Scorecard: A good week, but still on a thread

For Netanyahu, it was a good week, but the wins may be more tactical or temporary than strategic. 

First, the killing of Abu al-Ata itself is an unqualified win. Even in Gaza, there are likely few sincere tears for him. But Iran and the PIJ may not see the latest round as a total loss. The PIJ claims that it agreed to halt rocket attacks in return for Israel ending targeted killings and agreeing to not shoot Palestinian protesters on the Gaza-Israel border. Islamic Jihad “solidified their standing vis-a-vis Israel, Hamas and Egypt,” writes Shlomi Eldar. “Iran, too, can be pleased that its unconditional aid for the organization paid off in saving its proxy from having to surrender to Israel.”

Second, with regard to Soleimani, he can probably rest easy for now. Despite his rhetoric, Netanyahu is in no rush to blow things up in the region.

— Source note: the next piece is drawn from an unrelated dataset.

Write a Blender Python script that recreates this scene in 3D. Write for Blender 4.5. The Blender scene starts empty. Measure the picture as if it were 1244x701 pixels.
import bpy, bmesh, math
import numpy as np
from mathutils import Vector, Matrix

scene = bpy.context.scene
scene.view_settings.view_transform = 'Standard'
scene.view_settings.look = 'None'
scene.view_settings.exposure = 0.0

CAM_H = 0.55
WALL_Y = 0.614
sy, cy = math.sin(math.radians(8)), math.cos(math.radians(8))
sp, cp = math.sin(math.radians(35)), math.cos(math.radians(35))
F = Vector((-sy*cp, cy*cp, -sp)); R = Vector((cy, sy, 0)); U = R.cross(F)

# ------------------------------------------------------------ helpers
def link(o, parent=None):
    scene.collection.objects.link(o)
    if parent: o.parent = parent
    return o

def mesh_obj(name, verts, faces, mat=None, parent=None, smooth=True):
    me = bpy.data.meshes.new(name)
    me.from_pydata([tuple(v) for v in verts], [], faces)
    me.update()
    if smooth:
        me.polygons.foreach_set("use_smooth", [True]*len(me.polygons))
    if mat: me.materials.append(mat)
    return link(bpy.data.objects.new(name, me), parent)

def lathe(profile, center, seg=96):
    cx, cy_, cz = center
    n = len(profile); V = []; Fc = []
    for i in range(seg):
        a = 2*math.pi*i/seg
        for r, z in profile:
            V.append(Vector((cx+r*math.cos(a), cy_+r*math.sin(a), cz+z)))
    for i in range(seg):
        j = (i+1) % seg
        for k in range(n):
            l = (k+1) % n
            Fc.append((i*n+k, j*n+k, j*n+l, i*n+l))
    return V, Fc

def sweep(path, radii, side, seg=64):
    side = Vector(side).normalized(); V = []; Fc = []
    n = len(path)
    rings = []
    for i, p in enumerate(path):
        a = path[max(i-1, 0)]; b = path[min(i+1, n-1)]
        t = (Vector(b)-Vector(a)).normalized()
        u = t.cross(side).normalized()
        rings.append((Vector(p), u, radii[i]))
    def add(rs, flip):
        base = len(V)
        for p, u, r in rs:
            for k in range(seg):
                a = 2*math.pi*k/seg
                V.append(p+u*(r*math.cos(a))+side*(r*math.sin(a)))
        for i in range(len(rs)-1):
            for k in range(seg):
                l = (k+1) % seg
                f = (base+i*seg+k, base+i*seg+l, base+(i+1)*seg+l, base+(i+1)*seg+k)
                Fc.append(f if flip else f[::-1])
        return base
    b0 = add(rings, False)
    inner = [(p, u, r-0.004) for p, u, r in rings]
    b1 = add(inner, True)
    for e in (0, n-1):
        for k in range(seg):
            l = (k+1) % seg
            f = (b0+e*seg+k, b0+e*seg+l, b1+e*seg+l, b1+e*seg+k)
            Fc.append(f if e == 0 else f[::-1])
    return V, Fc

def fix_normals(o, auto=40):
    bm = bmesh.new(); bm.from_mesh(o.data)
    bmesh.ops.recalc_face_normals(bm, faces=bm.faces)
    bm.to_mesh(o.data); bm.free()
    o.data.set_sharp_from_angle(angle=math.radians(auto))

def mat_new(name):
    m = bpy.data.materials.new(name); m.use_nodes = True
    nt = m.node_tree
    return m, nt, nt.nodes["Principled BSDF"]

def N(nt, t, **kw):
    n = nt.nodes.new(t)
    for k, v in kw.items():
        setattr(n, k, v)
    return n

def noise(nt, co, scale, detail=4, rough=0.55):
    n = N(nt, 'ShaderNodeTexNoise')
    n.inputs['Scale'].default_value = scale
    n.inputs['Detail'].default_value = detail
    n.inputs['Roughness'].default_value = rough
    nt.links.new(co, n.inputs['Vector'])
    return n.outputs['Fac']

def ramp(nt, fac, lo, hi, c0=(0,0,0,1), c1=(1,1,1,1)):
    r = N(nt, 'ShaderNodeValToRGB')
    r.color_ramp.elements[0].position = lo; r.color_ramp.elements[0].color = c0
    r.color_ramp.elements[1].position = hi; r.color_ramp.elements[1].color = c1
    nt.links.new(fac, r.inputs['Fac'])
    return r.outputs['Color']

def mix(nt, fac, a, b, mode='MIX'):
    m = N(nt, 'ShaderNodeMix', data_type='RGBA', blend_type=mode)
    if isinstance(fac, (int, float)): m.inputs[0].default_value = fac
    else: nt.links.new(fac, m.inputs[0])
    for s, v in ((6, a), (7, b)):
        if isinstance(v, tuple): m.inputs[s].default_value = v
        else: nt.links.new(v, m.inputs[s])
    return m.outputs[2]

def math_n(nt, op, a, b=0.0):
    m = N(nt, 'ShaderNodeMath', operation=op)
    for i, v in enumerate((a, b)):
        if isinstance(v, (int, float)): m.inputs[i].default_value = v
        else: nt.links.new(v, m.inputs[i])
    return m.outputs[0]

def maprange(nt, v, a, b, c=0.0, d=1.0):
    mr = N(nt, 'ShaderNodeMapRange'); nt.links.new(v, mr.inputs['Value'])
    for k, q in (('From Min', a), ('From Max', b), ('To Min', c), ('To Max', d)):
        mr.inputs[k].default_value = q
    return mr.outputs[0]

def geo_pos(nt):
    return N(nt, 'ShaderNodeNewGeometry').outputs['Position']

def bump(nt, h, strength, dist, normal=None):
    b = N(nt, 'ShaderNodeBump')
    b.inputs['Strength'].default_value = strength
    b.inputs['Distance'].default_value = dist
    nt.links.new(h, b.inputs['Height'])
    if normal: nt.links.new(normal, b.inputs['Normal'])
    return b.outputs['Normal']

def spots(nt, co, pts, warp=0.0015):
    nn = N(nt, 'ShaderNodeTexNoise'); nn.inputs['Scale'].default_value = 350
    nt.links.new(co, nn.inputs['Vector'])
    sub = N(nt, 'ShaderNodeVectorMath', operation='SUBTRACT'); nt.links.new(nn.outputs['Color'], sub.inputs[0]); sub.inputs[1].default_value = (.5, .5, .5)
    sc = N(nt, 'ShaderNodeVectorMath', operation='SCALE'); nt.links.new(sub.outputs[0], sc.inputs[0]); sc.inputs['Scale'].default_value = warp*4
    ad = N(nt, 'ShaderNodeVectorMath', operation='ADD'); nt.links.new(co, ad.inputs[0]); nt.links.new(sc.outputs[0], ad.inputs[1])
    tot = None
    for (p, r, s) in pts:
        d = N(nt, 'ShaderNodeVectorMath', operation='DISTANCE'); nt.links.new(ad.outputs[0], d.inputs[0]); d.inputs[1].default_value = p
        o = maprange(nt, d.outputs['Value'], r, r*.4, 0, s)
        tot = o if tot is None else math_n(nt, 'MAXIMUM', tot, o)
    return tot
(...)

According to Israeli sources, Netanyahu has reportedly held off on taking action against Soleimani. Of course this could all change under Bibi, Gantz, Liberman or any future prime minister. There are strong voices in the Israeli security establishment calling for such action.

Third, Netanyahu may have buried the Gantz option for a minority coalition, but that was a long shot anyway. The real action is when Attorney General Avichai Mandelblit indicts Netanyahu for bribery ahead of the mid-December deadline, as Caspit reports. If that indeed happens ahead of schedule, Bibi may be out of the coalition politicking.